2015年10月9日金曜日

日々再開&本紹介(木:文芸・詩) 佐藤 伸治(フィッシュマンズ)詩集『ロングシーズン 〔新装版〕』

こんばんは!くじらブックスです。
皆さまいかがお過ごしでしょうか。
北海道は台風の影響が大きいようで、心配です。
これ以上の被害がでないよう、願っております。

私は一昨日旅から戻り、各種手続きの後は、ひたすら本の整理と登録をしています。
溜まっている本をWEBストアにアップしていますので、ご覧いただければ幸いです!ご注文も承ります。
また、来週はイベントもお手伝いさせていただく予定。
詳細が決まりましたら告知いたしますので、そちらもどうぞよろしくお願いいたします。
これから日々コツコツ、でも確実に進んでいけるようちばりますー!

ブログでは毎日、曜日ごとにテーマを決め本をご紹介しています。
※気になった方は、お近くの書店・図書館、または
※kujirabooks.okinawa@gmail.com までご連絡ください

木曜日は<文芸・詩>
ご紹介する本はこちらです。




佐藤伸治は、90年代に活躍したバンド<フィッシュマンズ>のボーカリスト。
一度聴いたら忘れられない高い声、どこか現実離れした歌詞、ダブやレゲエを取り入れた優れたポップミュージック。
フィッシュマンズの音楽性は日本で類がなく、99年に佐藤が亡くなって以降も、バンドのファンは増え続けているという。
私も中学生の時に出会ってから、高校・大学・社会人と現在に至るまで聴き続けてきたが、決して飽きることがない。
(真夜中の世田谷を、フィッシュマンズを聴きながらさまよったことさえある)
聴けば聴くほど、自分の気持ちが過去へ遡ってゆくような不思議な心地よさ。
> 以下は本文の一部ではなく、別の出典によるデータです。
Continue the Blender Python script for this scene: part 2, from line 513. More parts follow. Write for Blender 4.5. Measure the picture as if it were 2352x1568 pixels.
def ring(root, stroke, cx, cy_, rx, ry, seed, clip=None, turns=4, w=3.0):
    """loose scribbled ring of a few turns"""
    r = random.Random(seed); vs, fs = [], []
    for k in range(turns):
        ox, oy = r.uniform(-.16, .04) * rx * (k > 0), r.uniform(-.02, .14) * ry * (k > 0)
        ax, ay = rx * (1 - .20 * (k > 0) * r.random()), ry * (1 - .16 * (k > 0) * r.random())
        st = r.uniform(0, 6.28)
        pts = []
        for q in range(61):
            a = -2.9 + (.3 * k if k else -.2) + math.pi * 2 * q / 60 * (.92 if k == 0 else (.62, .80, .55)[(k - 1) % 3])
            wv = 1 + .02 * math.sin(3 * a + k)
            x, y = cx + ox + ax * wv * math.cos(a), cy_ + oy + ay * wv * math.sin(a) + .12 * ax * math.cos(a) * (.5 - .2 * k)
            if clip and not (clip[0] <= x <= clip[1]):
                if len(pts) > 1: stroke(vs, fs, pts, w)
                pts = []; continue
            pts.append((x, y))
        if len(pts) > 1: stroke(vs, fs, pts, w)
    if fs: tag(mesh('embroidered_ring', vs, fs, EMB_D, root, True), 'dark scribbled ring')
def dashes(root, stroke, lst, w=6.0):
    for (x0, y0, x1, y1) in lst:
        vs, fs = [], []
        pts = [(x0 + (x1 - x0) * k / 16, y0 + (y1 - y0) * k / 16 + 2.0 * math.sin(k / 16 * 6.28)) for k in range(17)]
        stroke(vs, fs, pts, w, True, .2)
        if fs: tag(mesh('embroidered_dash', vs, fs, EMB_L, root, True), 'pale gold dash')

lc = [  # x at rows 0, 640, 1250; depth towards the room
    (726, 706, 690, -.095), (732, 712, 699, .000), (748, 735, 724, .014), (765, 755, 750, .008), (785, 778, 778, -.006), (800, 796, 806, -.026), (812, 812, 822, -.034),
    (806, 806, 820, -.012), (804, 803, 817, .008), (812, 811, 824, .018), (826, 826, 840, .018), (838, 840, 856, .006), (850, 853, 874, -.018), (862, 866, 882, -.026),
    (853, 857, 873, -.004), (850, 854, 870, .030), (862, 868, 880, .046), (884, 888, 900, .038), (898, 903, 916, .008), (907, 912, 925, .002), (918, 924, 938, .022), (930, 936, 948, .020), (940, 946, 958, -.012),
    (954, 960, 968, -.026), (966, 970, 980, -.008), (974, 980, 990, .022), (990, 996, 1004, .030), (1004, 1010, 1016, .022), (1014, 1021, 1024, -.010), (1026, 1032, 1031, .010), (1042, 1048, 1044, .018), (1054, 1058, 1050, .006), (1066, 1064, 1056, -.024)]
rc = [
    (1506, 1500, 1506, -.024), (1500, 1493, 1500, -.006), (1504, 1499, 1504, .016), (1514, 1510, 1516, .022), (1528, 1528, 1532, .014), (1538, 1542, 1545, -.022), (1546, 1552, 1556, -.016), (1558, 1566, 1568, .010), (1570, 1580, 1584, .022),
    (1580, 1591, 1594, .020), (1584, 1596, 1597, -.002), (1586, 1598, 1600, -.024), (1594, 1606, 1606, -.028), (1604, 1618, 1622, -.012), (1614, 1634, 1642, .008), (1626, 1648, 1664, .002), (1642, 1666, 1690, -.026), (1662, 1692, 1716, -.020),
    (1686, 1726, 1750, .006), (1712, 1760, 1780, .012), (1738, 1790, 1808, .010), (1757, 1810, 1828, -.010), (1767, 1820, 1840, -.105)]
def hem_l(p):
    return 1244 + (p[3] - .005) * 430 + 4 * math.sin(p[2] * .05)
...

なぜか10代の時からそんな気持ちになった。
人の中にある根本的な<回帰>感覚を引き出すのかもしれない。
そこには彼らの音楽が持つグルーヴ感・ループ感と、佐藤独特の歌詞世界が核になっていると思う。
この詩集を読むと、シンプルなだけに、よりイメージは鮮明になる。

「MELODY」という歌詞(歌詞サイト参照。引用は控える)で<一人音楽を聴いている薄暗い部屋に窓から光が差し込む>という情景描写がある。
その時<一瞬にして昔の記憶が蘇っては消え、幸せと喜びと悲しみが入り混じる>。
音楽に対する強い愛情と、一瞬で消えてつかめないという悲しみが、自分の幼い時と重なり、泣きそうになる。
(私が本や音楽、創作物に求める揺さぶられるようなイメージの原点は、まさにこれだったりする)
誰の心にもある懐かしい<記憶>を呼び起こす力を、佐藤のことばとフィッシュマンズの音楽は宿している。

全ての人が好まなくとも、一生胸に抱き思い出し続ける人がきっといる。そんな時代を越える1冊だと思う。
機会があれば、彼らの音楽と共に手にしてみてほしい。